Olafur Eliasson, Big Bang Fountain, 2014.

As the viewer continues the orbit, one moves from the expansive, meditational space of Contact and into a hallway that leads to the sculpture Bridge from the future. Based on a model of a black hole, the stylized spiral recalls other forceful whorls that occur in nature: tornadoes and whirlpools. The final installation brings the viewer to the moment of the inception of the cosmos: in Big Bang Fountain, a strobe light flashes, bringing into momentary focus a burst of water. With each successive flash, a new eruption of water splashes and the shape changes, frozen in an image of collapsing and expanding forms.

Olafur Eliasson, Inside the Horizon, 2014.

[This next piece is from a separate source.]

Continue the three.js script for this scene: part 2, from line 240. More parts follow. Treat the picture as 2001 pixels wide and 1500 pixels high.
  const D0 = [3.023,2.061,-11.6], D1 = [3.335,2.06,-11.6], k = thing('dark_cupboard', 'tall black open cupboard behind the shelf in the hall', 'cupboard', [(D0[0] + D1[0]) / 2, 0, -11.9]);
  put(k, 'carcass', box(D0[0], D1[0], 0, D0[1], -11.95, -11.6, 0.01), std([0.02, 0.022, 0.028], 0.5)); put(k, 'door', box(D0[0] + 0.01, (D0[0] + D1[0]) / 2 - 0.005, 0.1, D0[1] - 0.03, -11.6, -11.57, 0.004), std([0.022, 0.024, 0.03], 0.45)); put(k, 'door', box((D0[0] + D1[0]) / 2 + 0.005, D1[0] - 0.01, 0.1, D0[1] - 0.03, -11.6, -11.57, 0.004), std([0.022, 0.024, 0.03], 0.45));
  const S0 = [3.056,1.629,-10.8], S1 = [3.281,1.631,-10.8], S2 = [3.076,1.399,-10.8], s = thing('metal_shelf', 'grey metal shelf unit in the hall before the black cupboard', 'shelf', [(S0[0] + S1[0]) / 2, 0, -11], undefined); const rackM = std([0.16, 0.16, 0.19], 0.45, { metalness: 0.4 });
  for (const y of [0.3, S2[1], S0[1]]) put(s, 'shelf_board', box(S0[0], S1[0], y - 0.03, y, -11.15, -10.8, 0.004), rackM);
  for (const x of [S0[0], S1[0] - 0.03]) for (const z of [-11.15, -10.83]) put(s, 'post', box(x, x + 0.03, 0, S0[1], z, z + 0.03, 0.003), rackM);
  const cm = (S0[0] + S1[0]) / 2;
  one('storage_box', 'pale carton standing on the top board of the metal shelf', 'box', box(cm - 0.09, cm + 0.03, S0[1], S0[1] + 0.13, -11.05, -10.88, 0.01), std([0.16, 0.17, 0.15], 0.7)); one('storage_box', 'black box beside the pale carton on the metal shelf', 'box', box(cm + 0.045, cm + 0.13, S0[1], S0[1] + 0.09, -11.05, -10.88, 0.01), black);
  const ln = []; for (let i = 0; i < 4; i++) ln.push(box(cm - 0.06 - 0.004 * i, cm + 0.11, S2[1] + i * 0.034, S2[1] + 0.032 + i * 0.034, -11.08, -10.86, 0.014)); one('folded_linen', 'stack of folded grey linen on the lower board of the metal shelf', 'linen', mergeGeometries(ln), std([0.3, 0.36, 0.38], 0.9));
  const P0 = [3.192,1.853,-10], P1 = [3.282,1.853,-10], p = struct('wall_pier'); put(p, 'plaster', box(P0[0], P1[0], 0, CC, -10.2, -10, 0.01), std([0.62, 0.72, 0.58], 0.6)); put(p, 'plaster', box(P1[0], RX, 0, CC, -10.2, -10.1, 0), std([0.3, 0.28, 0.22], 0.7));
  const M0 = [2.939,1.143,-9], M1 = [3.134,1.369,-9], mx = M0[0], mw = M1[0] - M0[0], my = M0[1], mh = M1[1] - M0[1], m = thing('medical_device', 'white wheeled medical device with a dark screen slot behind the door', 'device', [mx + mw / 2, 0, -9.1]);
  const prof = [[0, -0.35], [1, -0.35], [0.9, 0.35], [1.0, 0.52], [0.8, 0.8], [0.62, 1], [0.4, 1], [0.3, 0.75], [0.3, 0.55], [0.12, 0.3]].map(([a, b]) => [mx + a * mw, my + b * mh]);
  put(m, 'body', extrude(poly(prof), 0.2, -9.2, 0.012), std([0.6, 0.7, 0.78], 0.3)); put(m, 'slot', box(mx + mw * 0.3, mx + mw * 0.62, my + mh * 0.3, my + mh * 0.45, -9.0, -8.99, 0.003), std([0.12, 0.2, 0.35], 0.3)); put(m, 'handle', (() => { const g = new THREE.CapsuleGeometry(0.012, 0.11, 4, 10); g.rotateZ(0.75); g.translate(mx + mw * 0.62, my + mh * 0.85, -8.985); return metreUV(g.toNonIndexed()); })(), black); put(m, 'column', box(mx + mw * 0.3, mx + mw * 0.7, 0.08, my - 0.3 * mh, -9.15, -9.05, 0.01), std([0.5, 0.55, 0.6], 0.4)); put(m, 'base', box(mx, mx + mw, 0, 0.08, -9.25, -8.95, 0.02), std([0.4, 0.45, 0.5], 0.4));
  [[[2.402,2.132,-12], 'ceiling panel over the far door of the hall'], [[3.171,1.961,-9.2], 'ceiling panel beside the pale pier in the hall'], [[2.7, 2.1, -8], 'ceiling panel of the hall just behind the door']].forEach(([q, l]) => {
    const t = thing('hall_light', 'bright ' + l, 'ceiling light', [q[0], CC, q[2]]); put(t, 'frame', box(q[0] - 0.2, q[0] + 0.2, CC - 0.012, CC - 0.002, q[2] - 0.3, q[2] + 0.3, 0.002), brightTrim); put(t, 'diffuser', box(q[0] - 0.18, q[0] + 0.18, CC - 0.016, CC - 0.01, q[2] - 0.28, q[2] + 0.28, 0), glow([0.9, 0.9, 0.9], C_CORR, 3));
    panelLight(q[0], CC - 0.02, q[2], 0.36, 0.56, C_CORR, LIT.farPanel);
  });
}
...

Finally, the viewer is let out at the center of Eliasson's installation commissioned by the Fondation, Inside the Horizon, a series of mirrors and lighted panels emanating a golden glow, lining a promenade along a pool of water that spans the museum's lower levels. Here one is given a choice: turn right and continue to other sectors of the museum, perhaps to take in the Gehry exhibition featuring maquettes of his major works, or the permanent collection, currently featuring works by Ed Atkins, Isa Genzken, Maurizio Cattelan, Annette Messager, Wolfgang Tillmans, and others. Or, you could turn left, to continue on in a second orbit of Eliasson's cosmic installations. It's up to you. As Eliasson advises, "It is about feeling your own presence, taking charts of your own trajectory, your own orbit, in your new 'asteroid' self."